The hey-day of the "Big Four" was the early 1960s, when the Leafs won those three Cups in a row. By the beginning of the 1965-’66 season, Brewer had quit the team abruptly after an on-ice flare-up, as I recall, with Johnny Bower at training camp, though the real issue was something else. Brewer was a very bright young guy, an independent thinker. He brought a lawyer, Alan Eagleson, around to meet some of his fellow Leafs who also wanted to know more about their rights as athletes. That didn’t sit well with Imlach. So, I presume for this and many other irreconcilable issues, Brewer left. (Interestingly, many of you will know that he then played internationally for Canada as a re-instated amateur, but returned later to the NHL with Detroit and St. Louis, and also made a shocking and very brief comeback with the Leafs in his 40s late in the 1979-’80 season).
Baun’s impact began to fade a bit during the 1966-’67 season. By playoff time he was replaced by the versatile Larry Hillman. He played, but not a lot, as the Leafs won the Cup for the last time that spring. Baun (see an old early 1960s photo at left) then went to the Oakland Seals in expansion, became their first-ever captain before ultimately returning to the blue and white for a successful re-birth to his Toronto career in the early 1970s.
Horton and Stanley were still there, too, for the last Cup, though Hillman and Marcel Pronovost were actually the guys who, people now recall famously, were not on the ice for any goals against at even strength during the playoffs that year—an amazing thing, when you think about. (And watching them play, they were tremendous. They really stood up at center ice and were hard to get by in that final series against the speedy Canadiens. I have to say, though, that I had no idea at the time they were not on the ice for even-strength goals against. Those kinds of stats were not widely published at the time.)

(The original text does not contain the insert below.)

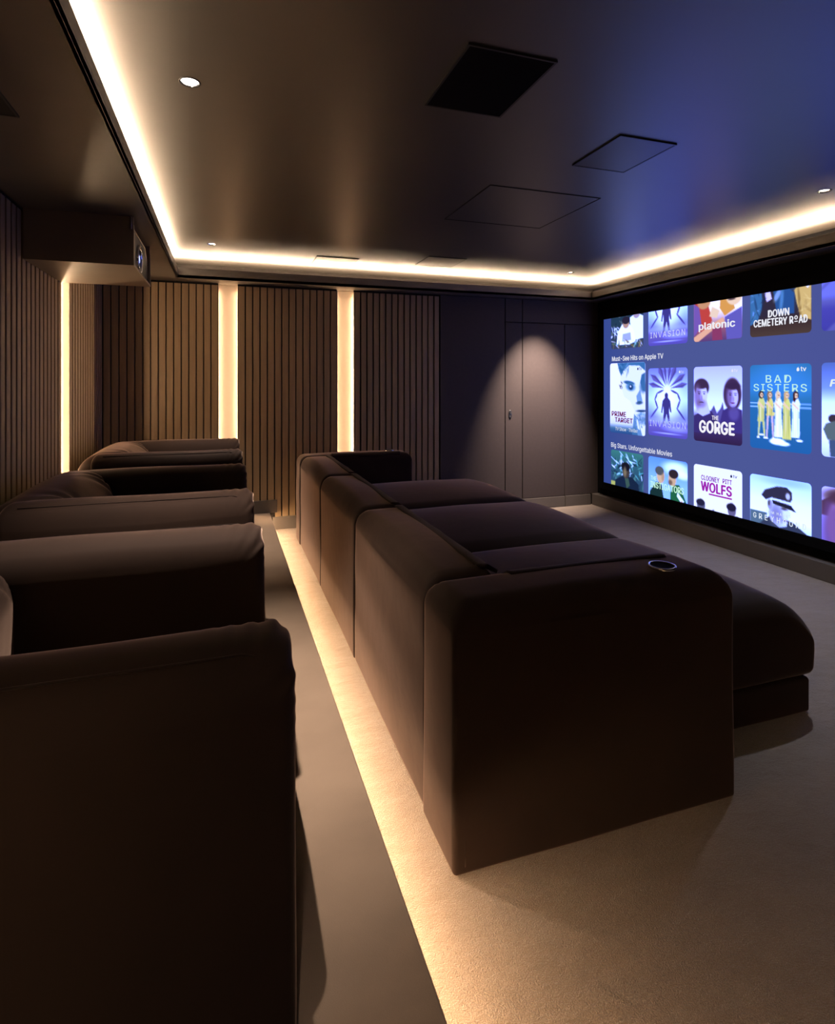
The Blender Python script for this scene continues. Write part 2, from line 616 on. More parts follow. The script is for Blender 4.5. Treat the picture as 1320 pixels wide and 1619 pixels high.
def ceiling_speaker(x0, x1, y0, y1, z, label, mat):
    t = thing('ceiling_speaker', label, 'speaker', ((x0 + x1) / 2, (y0 + y1) / 2, z), 'square speaker panels flush in the ceiling')
    off = t.location
    w = .008
    fr = boxes('frame', [(x0, x0 + w, y0, y1, z - .007, z - .0005), (x1 - w, x1, y0, y1, z - .007, z - .0005),
                         (x0 + w, x1 - w, y0, y0 + w, z - .007, z - .0005), (x0 + w, x1 - w, y1 - w, y1, z - .007, z - .0005)],
               M['blackmetal'], t, off)
    boxes('grille', [(x0 + w, x1 - w, y0 + w, y1 - w, z - .0055, z - .0005)], mat, t, off)
    return t


ceiling_speaker(.782, 1.128, 1.780, 2.231, ZC, 'large black square speaker panel nearest in the ceiling', M['black'])
ceiling_speaker(1.738, 2.064, 2.215, 2.605, ZC, 'square ceiling panel catching the blue screen light', M['panel'])
ceiling_speaker(.792, 1.180, 5.210, 5.605, ZC, 'square ceiling panel brightly lit beside the far cove', M['panel'])
ceiling_speaker(1.755, 2.130, 4.890, 5.280, ZC, 'dark square ceiling panel right of the lit one by the far cove', M['panel'])
ceiling_speaker(-1.03, -.707, 2.02, 2.438, ZS, 'dark speaker panel in the soffit at the left edge', M['speaker'])
t = thing('ceiling_hatch', 'square access hatch drawn by thin lines in the middle of the ceiling', 'hatch', (1.845, 3.38, ZC))
off = t.location
boxes('hatch_panel', [(1.470, 2.214, 3.028, 3.745, ZC - .0015, ZC - .0003)], M['ceiling'], t, off)
w = .004
for bx in ((1.462, 1.466, 3.02, 3.753), (2.218, 2.222, 3.02, 3.753), (1.466, 2.218, 3.02, 3.024), (1.466, 2.218, 3.749, 3.753)):
    boxes('hatch_edge', [(*bx, ZC - .004, ZC - .0003)], M['blackmetal'], t, off)

# ================================================================== PROJECTOR
HX0, HX1, HY0, HY1, HZ = XL + .004, -.505, 3.70, 4.495, 2.155
t = thing('projector_housing', 'bronze box hanging from the soffit around the projector', 'housing', ((HX0 + HX1) / 2, (HY0 + HY1) / 2, HZ))
off = t.location
K = .018
boxes('bottom_panel', [(HX0, HX1, HY0, HY1, HZ, HZ + K)], M['housing'], t, off)
boxes('side_panel', [(HX0, HX1, HY0, HY0 + K, HZ + K, ZS - .001)], M['housing'], t, off)
boxes('side_panel', [(HX0, HX1, HY1 - K, HY1, HZ + K, ZS - .001)], M['housing'], t, off)
boxes('front_edge', [(HX1, HX1 + .004, HY0, HY0 + .010, HZ, ZS - .05), (HX1, HX1 + .004, HY1 - .010, HY1, HZ, ZS - .05),
                     (HX1, HX1 + .004, HY0, HY1, HZ, HZ + .010)], M['alu'], t, off)
v, f = tube([(HX1 - .01, HY0 - .006, ZS - .003), (HX1 - .01, HY0 - .006, ZS - .075)], .004)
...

My point in all this? Clearly, it’s awfully important to have a good defense. Horton and Stanley were voted into the Hall-of-Fame. Baun and Brewer were arguably close to that category themselves. It was the backbone, along with Bower and "strength up the middle", of Toronto winning those four Cups in the 1960s. It was similarly important when Cliff Fletcher built that wonderful no-name defense for Pat Burns in the early to mid-1990s, as the Leafs twice went to the final four.
Will history repeat itself now?
I’m betting that, while there is much more to do to get this roster where he wants it, his much-stated goal of building from the back-end is, for Burke, well—and successfully— in play.